* _What the exercise asks_
Quote the whole listing exactly. Leave the pictures out of your copy.
=====
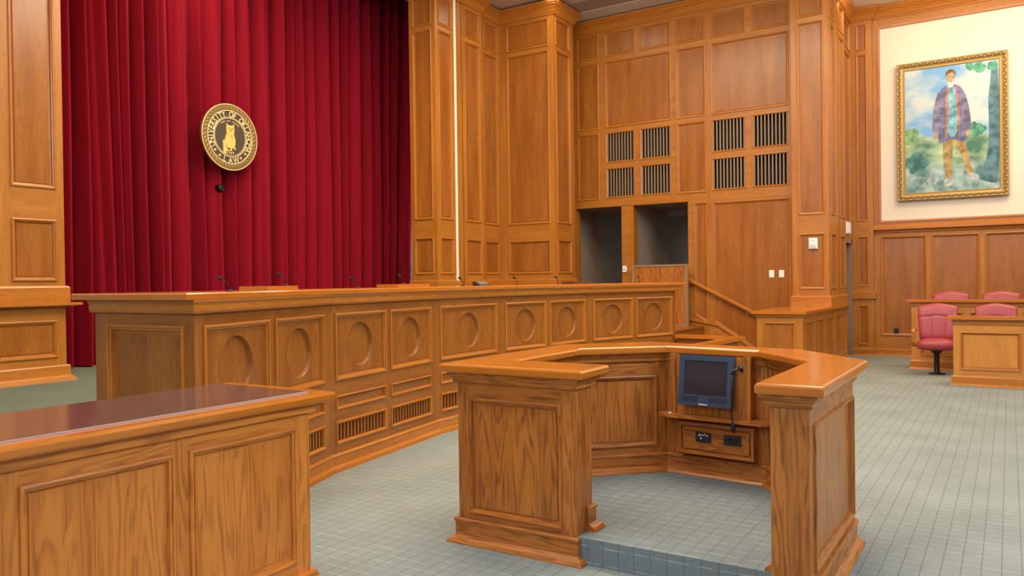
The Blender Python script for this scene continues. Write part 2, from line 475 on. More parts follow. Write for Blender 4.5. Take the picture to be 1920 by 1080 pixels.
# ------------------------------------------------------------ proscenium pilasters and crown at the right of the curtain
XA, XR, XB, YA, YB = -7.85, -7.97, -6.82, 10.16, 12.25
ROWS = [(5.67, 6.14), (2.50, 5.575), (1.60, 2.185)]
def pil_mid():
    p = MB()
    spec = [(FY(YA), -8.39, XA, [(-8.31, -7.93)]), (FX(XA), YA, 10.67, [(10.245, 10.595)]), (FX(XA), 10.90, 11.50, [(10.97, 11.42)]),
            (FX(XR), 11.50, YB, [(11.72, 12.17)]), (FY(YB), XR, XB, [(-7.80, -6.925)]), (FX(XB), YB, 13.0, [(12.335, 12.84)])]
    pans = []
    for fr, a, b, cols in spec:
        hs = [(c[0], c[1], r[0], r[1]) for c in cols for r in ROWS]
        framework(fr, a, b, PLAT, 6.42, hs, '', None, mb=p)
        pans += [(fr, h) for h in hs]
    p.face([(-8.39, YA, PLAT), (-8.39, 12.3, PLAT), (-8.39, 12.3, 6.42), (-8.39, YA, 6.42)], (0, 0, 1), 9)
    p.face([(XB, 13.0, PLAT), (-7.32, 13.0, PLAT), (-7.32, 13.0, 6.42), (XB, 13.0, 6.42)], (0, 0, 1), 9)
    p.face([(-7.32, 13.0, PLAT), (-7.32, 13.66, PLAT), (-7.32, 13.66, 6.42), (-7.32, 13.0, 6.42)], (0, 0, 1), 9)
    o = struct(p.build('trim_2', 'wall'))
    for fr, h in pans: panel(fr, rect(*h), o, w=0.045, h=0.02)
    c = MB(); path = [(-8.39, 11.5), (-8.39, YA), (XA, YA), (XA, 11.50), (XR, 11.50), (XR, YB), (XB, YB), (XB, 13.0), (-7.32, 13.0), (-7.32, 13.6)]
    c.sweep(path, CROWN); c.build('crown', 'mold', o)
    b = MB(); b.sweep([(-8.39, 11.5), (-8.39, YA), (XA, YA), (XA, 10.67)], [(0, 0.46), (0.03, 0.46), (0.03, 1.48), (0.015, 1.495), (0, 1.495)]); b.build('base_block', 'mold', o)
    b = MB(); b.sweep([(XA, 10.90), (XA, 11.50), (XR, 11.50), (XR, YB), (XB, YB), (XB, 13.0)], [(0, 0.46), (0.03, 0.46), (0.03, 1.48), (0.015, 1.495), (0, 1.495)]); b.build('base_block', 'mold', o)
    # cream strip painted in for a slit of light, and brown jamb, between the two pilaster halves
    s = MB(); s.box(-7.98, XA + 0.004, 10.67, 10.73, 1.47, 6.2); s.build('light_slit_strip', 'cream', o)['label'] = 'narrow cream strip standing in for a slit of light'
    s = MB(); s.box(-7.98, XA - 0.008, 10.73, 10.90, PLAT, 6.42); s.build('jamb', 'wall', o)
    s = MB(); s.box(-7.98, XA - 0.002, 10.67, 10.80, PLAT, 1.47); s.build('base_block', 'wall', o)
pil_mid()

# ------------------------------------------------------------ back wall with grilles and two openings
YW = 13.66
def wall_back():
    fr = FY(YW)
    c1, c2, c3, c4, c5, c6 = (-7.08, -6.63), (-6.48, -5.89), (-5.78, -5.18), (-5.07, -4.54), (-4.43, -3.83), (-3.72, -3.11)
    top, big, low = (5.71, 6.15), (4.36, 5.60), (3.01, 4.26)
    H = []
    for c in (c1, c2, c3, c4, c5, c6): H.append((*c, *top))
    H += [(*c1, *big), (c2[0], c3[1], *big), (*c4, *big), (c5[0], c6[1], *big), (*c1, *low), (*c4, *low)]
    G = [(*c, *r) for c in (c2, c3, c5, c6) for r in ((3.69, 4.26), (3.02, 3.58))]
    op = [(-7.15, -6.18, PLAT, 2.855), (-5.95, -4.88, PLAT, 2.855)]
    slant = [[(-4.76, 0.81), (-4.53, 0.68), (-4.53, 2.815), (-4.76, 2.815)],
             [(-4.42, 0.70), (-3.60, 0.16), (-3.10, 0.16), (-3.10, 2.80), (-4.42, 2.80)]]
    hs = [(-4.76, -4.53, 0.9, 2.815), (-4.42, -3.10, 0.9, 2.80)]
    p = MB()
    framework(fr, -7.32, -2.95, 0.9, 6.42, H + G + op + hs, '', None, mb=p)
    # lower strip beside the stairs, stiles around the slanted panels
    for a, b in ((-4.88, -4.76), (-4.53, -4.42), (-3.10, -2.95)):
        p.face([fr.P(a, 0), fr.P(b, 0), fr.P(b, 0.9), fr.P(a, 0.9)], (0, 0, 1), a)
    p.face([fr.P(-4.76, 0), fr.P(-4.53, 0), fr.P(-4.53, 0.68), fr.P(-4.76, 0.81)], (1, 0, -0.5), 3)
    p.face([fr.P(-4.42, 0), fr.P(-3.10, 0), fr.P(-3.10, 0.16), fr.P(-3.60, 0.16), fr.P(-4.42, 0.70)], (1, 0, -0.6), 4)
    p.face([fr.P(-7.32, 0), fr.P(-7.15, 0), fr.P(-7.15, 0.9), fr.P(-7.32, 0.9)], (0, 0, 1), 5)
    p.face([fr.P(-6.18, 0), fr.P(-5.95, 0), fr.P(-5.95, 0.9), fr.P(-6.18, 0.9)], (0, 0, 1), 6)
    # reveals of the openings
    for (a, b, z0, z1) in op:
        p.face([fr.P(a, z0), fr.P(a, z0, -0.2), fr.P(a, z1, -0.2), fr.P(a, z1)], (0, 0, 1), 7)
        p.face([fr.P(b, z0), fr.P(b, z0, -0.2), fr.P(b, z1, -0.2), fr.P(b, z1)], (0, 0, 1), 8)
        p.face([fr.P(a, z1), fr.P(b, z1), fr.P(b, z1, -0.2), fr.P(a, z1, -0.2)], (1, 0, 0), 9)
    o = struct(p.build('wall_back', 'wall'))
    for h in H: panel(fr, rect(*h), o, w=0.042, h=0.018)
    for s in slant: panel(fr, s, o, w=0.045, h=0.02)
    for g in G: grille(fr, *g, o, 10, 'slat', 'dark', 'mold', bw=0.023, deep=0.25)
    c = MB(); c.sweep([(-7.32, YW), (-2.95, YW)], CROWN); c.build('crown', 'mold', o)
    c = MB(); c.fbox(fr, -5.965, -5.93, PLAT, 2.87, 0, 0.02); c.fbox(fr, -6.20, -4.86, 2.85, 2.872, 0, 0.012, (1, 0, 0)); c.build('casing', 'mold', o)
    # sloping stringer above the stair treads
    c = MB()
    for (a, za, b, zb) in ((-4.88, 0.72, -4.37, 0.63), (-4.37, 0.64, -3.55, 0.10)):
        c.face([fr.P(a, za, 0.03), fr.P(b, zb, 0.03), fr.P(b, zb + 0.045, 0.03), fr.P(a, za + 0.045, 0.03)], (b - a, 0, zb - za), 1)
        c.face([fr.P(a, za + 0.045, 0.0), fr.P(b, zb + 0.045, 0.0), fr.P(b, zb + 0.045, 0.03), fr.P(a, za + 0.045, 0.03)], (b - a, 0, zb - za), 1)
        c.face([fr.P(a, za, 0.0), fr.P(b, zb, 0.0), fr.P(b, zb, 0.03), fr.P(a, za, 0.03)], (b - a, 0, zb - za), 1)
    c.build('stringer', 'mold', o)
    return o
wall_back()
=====
* _Solution for this task_
The Blender Python script for this scene continues. Write part 2, from line 475 on. More parts follow. Write for Blender 4.5. Take the picture to be 1920 by 1080 pixels.
# ------------------------------------------------------------ proscenium pilasters and crown at the right of the curtain
XA, XR, XB, YA, YB = -7.85, -7.97, -6.82, 10.16, 12.25
ROWS = [(5.67, 6.14), (2.50, 5.575), (1.60, 2.185)]
def pil_mid():
    p = MB()
    spec = [(FY(YA), -8.39, XA, [(-8.31, -7.93)]), (FX(XA), YA, 10.67, [(10.245, 10.595)]), (FX(XA), 10.90, 11.50, [(10.97, 11.42)]),
            (FX(XR), 11.50, YB, [(11.72, 12.17)]), (FY(YB), XR, XB, [(-7.80, -6.925)]), (FX(XB), YB, 13.0, [(12.335, 12.84)])]
    pans = []
    for fr, a, b, cols in spec:
        hs = [(c[0], c[1], r[0], r[1]) for c in cols for r in ROWS]
        framework(fr, a, b, PLAT, 6.42, hs, '', None, mb=p)
        pans += [(fr, h) for h in hs]
    p.face([(-8.39, YA, PLAT), (-8.39, 12.3, PLAT), (-8.39, 12.3, 6.42), (-8.39, YA, 6.42)], (0, 0, 1), 9)
    p.face([(XB, 13.0, PLAT), (-7.32, 13.0, PLAT), (-7.32, 13.0, 6.42), (XB, 13.0, 6.42)], (0, 0, 1), 9)
    p.face([(-7.32, 13.0, PLAT), (-7.32, 13.66, PLAT), (-7.32, 13.66, 6.42), (-7.32, 13.0, 6.42)], (0, 0, 1), 9)
    o = struct(p.build('trim_2', 'wall'))
    for fr, h in pans: panel(fr, rect(*h), o, w=0.045, h=0.02)
    c = MB(); path = [(-8.39, 11.5), (-8.39, YA), (XA, YA), (XA, 11.50), (XR, 11.50), (XR, YB), (XB, YB), (XB, 13.0), (-7.32, 13.0), (-7.32, 13.6)]
    c.sweep(path, CROWN); c.build('crown', 'mold', o)
    b = MB(); b.sweep([(-8.39, 11.5), (-8.39, YA), (XA, YA), (XA, 10.67)], [(0, 0.46), (0.03, 0.46), (0.03, 1.48), (0.015, 1.495), (0, 1.495)]); b.build('base_block', 'mold', o)
    b = MB(); b.sweep([(XA, 10.90), (XA, 11.50), (XR, 11.50), (XR, YB), (XB, YB), (XB, 13.0)], [(0, 0.46), (0.03, 0.46), (0.03, 1.48), (0.015, 1.495), (0, 1.495)]); b.build('base_block', 'mold', o)
    # cream strip painted in for a slit of light, and brown jamb, between the two pilaster halves
    s = MB(); s.box(-7.98, XA + 0.004, 10.67, 10.73, 1.47, 6.2); s.build('light_slit_strip', 'cream', o)['label'] = 'narrow cream strip standing in for a slit of light'
    s = MB(); s.box(-7.98, XA - 0.008, 10.73, 10.90, PLAT, 6.42); s.build('jamb', 'wall', o)
    s = MB(); s.box(-7.98, XA - 0.002, 10.67, 10.80, PLAT, 1.47); s.build('base_block', 'wall', o)
pil_mid()

# ------------------------------------------------------------ back wall with grilles and two openings
YW = 13.66
def wall_back():
    fr = FY(YW)
    c1, c2, c3, c4, c5, c6 = (-7.08, -6.63), (-6.48, -5.89), (-5.78, -5.18), (-5.07, -4.54), (-4.43, -3.83), (-3.72, -3.11)
    top, big, low = (5.71, 6.15), (4.36, 5.60), (3.01, 4.26)
    H = []
    for c in (c1, c2, c3, c4, c5, c6): H.append((*c, *top))
    H += [(*c1, *big), (c2[0], c3[1], *big), (*c4, *big), (c5[0], c6[1], *big), (*c1, *low), (*c4, *low)]
    G = [(*c, *r) for c in (c2, c3, c5, c6) for r in ((3.69, 4.26), (3.02, 3.58))]
    op = [(-7.15, -6.18, PLAT, 2.855), (-5.95, -4.88, PLAT, 2.855)]
    slant = [[(-4.76, 0.81), (-4.53, 0.68), (-4.53, 2.815), (-4.76, 2.815)],
             [(-4.42, 0.70), (-3.60, 0.16), (-3.10, 0.16), (-3.10, 2.80), (-4.42, 2.80)]]
    hs = [(-4.76, -4.53, 0.9, 2.815), (-4.42, -3.10, 0.9, 2.80)]
    p = MB()
    framework(fr, -7.32, -2.95, 0.9, 6.42, H + G + op + hs, '', None, mb=p)
    # lower strip beside the stairs, stiles around the slanted panels
    for a, b in ((-4.88, -4.76), (-4.53, -4.42), (-3.10, -2.95)):
        p.face([fr.P(a, 0), fr.P(b, 0), fr.P(b, 0.9), fr.P(a, 0.9)], (0, 0, 1), a)
    p.face([fr.P(-4.76, 0), fr.P(-4.53, 0), fr.P(-4.53, 0.68), fr.P(-4.76, 0.81)], (1, 0, -0.5), 3)
    p.face([fr.P(-4.42, 0), fr.P(-3.10, 0), fr.P(-3.10, 0.16), fr.P(-3.60, 0.16), fr.P(-4.42, 0.70)], (1, 0, -0.6), 4)
    p.face([fr.P(-7.32, 0), fr.P(-7.15, 0), fr.P(-7.15, 0.9), fr.P(-7.32, 0.9)], (0, 0, 1), 5)
    p.face([fr.P(-6.18, 0), fr.P(-5.95, 0), fr.P(-5.95, 0.9), fr.P(-6.18, 0.9)], (0, 0, 1), 6)
    # reveals of the openings
    for (a, b, z0, z1) in op:
        p.face([fr.P(a, z0), fr.P(a, z0, -0.2), fr.P(a, z1, -0.2), fr.P(a, z1)], (0, 0, 1), 7)
        p.face([fr.P(b, z0), fr.P(b, z0, -0.2), fr.P(b, z1, -0.2), fr.P(b, z1)], (0, 0, 1), 8)
        p.face([fr.P(a, z1), fr.P(b, z1), fr.P(b, z1, -0.2), fr.P(a, z1, -0.2)], (1, 0, 0), 9)
    o = struct(p.build('wall_back', 'wall'))
    for h in H: panel(fr, rect(*h), o, w=0.042, h=0.018)
    for s in slant: panel(fr, s, o, w=0.045, h=0.02)
    for g in G: grille(fr, *g, o, 10, 'slat', 'dark', 'mold', bw=0.023, deep=0.25)
    c = MB(); c.sweep([(-7.32, YW), (-2.95, YW)], CROWN); c.build('crown', 'mold', o)
    c = MB(); c.fbox(fr, -5.965, -5.93, PLAT, 2.87, 0, 0.02); c.fbox(fr, -6.20, -4.86, 2.85, 2.872, 0, 0.012, (1, 0, 0)); c.build('casing', 'mold', o)
    # sloping stringer above the stair treads
    c = MB()
    for (a, za, b, zb) in ((-4.88, 0.72, -4.37, 0.63), (-4.37, 0.64, -3.55, 0.10)):
        c.face([fr.P(a, za, 0.03), fr.P(b, zb, 0.03), fr.P(b, zb + 0.045, 0.03), fr.P(a, za + 0.045, 0.03)], (b - a, 0, zb - za), 1)
        c.face([fr.P(a, za + 0.045, 0.0), fr.P(b, zb + 0.045, 0.0), fr.P(b, zb + 0.045, 0.03), fr.P(a, za + 0.045, 0.03)], (b - a, 0, zb - za), 1)
        c.face([fr.P(a, za, 0.0), fr.P(b, zb, 0.0), fr.P(b, zb, 0.03), fr.P(a, za, 0.03)], (b - a, 0, zb - za), 1)
    c.build('stringer', 'mold', o)
    return o
wall_back()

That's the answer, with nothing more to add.